Chloride is known to volatilize from silicate glass melts and until now, only a limited number of studies on oxychloride silicate glasses have been reported. In this paper we have synthesized silicate glasses that retain large amounts of CaCl₂. The CaCl₂ has been added to the calcium metasilicate composition (CaO·SiO₂). Glasses were produced via a melt quench route and an average of 70% of the chloride was retained after melting. Up to 31.6 mol% CaCl₂ has been successfully incorporated into these silicate glasses without the occurrence of crystallization. ²⁹Si MAS-NMR spectra showed the silicon being present mainly as a Q² silicate species. This suggests that chloride formed Cl–Ca(n) species, rather than Si–Cl bonds. Upon increasing the CaCl₂ content, the T_g reduced markedly from 782 °C to 370 °C. Glass density and glass crystallization temperature decreased linearly with an increase in the CaCl₂ content. However, both linear regressions revealed a breakpoint at a CaCl₂ content just below 20 mol%. This might be attributed to a significant change in the structure and is also correlated with the nature of the crystallizing phases formed upon heat treatment.
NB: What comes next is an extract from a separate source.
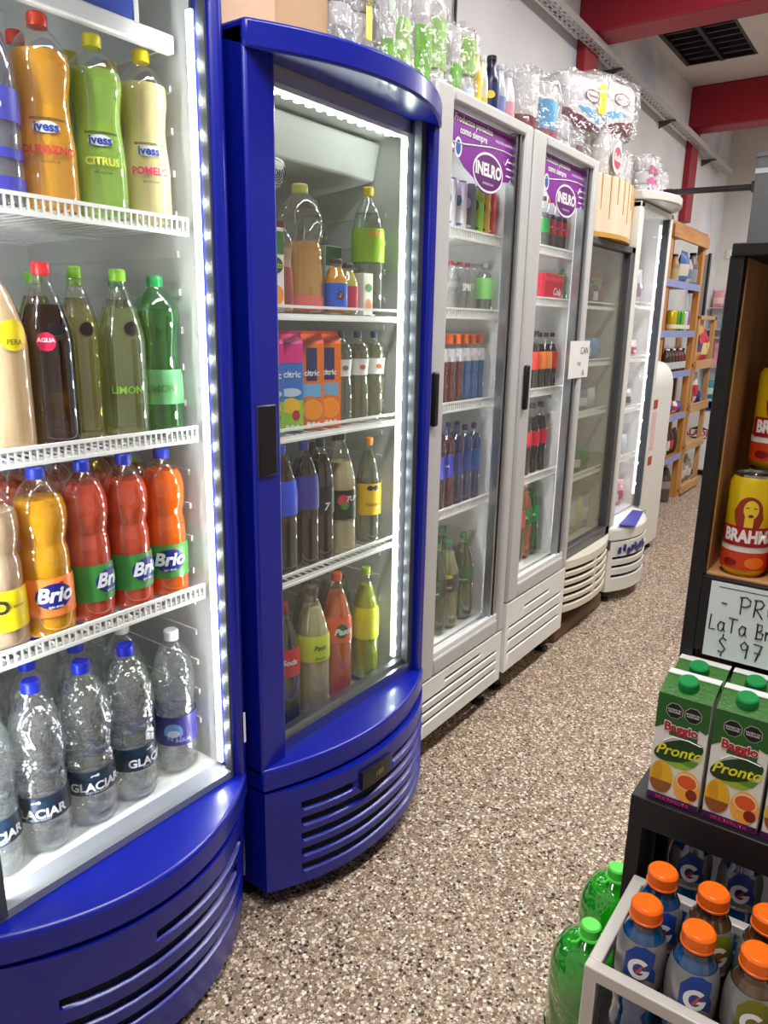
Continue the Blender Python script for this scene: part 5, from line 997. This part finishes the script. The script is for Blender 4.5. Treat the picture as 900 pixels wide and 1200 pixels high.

The glasses with less than 19.2 mol% CaCl₂ crystallized to wollastonite, whilst the compositions with CaCl₂ content equal to or greater than 19.2 mol% are thought to crystallize to CaCl₂. In practice, the crystallization of CaCl₂ could not occur until the crystallization temperature fell below the melting point of CaCl₂. The implications of the results along with the high chloride retention are discussed.